There are some valid reasons why actively managed mutual funds have grown at an increasing rate while their performance remains inferior to index funds. These actively managed mutual funds can be purchased at a net asset value, which means any fees imposed by management are not incorporated in the cost of the fund. According to Ross, Westerfield and Jaffe (2013) "the overwhelming evidence here is that mutual funds, on average, do not beat broad-based indexes" (p. 448). With this being said, the question remains why these mutual funds are more popular over the other indexes. Some common reasons include low transaction costs, customer services, diversification, and professional management.

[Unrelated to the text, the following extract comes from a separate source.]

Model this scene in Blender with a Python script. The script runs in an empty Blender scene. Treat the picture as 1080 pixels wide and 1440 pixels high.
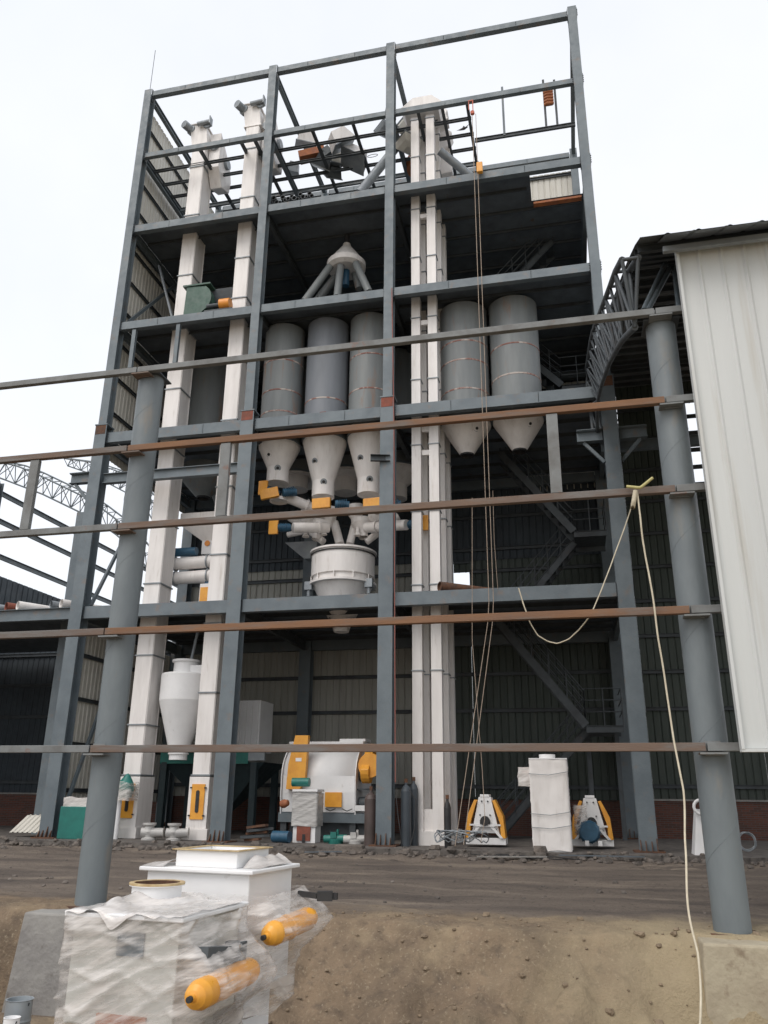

One of the biggest dilemmas over actively managed mutual funds is the ignored warnings by investors concerning the reliance upon using active funds' past performance as a way to predict future returns (Stalter, 2014). Some investors prefer the actively managed mutual funds; funds in which managers select securities, rather than simply track an index, due to the ease of the investment. Interestingly controversy arises when investors choose them because when the markets become volatile human managers can rearrange a fund's holdings to give less weight to troubled companies and sectors. As an investor it is essential to have the knowledge of how your fund manager is betting particularly in the mix of longer-term and shorter-term securities. If the manager is leaning towards the long-term funds and rates surge these could suffer the most but could also benefit the most if rates start falling again. In one sense if you own nothing but index funds but trade in and out of them regularly you are actively playing the market.